Part 1: Ways of writing
You'll begin by looking at different approaches to writing. In particular you'll focus on the influence of genre, contrast, research, revision and drama on writing style. Work includes readings and writing exercises in fiction, poetry, and life writing.
Part 2: Writing drama
You'll progress to explore writing techniques for three dramatic media: stage, film and radio, which will illustrate the narrative strengths and constraints of each medium. You'll examine the conventional layouts for these media, and this part will also deal with dramatic principles connected to dialogue, subtext, status and exposition, as well as media-specific elements such as sets for the stage, aural contrast in radio and montage in film.
Part 3: Developing style
You'll look at how some of the methods used in dramatic writing can improve fiction writing, life writing and poetry. For example, looking at the connection between dramatic monologues and fictional narrators; examining the connection between film techniques such as montage and the way fiction might be structured. This section goes on to explore writing approaches in wide-ranging fashion, covering poetic form, rhetoric and the use of analogy. You’ll focus on improving your writing style and voice in all genres.
Part 4: Independent study
This final part involves working on a larger project, culminating in the presentation of an end-of-module assessment comprising a substantial piece of creative writing in one of the forms taught in the module – fiction, poetry, life writing or drama.
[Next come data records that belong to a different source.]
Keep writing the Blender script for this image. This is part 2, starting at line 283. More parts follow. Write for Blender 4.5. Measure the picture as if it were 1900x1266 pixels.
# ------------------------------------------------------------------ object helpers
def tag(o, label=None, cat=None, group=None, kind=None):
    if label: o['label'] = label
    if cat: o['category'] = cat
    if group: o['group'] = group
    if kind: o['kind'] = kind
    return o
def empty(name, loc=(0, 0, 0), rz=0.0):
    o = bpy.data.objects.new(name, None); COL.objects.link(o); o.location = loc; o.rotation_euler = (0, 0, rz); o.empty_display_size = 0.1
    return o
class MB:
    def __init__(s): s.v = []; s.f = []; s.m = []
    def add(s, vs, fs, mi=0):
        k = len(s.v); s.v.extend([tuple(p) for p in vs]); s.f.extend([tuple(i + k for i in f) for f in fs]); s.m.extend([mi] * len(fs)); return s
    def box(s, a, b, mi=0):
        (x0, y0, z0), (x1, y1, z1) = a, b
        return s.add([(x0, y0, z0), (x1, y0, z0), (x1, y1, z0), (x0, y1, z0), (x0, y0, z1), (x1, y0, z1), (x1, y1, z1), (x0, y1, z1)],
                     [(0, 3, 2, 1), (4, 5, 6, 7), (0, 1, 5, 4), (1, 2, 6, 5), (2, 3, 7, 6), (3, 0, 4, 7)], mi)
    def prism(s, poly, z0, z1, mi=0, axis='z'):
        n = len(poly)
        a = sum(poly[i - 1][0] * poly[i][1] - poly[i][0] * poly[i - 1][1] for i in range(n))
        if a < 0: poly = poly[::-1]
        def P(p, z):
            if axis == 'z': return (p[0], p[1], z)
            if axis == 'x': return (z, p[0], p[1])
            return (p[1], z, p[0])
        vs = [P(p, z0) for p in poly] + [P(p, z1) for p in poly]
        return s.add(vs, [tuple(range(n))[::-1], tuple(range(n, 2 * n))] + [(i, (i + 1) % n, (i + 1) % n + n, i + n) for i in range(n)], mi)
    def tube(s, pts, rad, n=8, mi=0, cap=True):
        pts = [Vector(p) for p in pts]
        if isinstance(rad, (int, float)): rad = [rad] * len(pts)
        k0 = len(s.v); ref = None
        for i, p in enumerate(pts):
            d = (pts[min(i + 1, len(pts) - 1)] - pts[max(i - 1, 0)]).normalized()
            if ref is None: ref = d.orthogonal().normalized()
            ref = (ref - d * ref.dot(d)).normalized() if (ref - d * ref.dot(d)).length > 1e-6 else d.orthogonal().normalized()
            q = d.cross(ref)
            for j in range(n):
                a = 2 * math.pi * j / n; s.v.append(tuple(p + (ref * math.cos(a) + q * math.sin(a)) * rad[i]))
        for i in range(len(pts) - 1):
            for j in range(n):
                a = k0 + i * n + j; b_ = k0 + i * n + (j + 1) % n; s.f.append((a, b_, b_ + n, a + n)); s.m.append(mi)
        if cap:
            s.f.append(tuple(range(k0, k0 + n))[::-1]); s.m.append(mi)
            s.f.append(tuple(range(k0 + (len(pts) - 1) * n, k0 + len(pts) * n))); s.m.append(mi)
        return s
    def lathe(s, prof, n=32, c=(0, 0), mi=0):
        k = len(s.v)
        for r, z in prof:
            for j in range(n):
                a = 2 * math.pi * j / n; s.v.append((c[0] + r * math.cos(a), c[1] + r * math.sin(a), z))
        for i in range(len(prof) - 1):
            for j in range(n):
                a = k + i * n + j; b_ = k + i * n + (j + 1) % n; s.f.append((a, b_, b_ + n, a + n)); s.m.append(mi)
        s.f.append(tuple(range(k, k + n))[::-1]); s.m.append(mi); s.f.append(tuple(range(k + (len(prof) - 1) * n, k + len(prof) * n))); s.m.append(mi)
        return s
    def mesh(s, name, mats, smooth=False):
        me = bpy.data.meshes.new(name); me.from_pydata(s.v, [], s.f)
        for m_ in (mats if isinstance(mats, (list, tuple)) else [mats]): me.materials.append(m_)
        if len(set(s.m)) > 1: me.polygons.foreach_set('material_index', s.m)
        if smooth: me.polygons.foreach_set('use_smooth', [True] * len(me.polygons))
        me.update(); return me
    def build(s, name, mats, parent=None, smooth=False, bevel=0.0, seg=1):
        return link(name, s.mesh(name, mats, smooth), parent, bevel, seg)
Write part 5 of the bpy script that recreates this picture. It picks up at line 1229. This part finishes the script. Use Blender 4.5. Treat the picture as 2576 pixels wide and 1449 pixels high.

As in Creative writing (A215), the emphasis is very much on practice through guided activities, although as the module progresses you will increasingly be expected to generate and develop your own ideas without reliance on the study materials. In comparison to the OU level 2 module the emphasis will be on working independently to enhance and improve your writing style and voice. You'll generate slightly fewer projects but these will be of more substantial length and you will spend longer developing, editing and redrafting your work. You'll write a dramatic adaptation and explore the influence of drama on your work.
A DVD and audio CDs will provide you with excerpts from films, stage and radio plays as well as interviews with novelists, poets and scriptwriters.
Online tutor-group forums will enable peer-group discussion of some of your work. You'll be expected to engage in these activities, giving impersonal and informed evaluations of your own and others’ work through constructive criticism. One of the tutor-marked assignments involves writing a critique of the work of your peers, as posted on the online forum.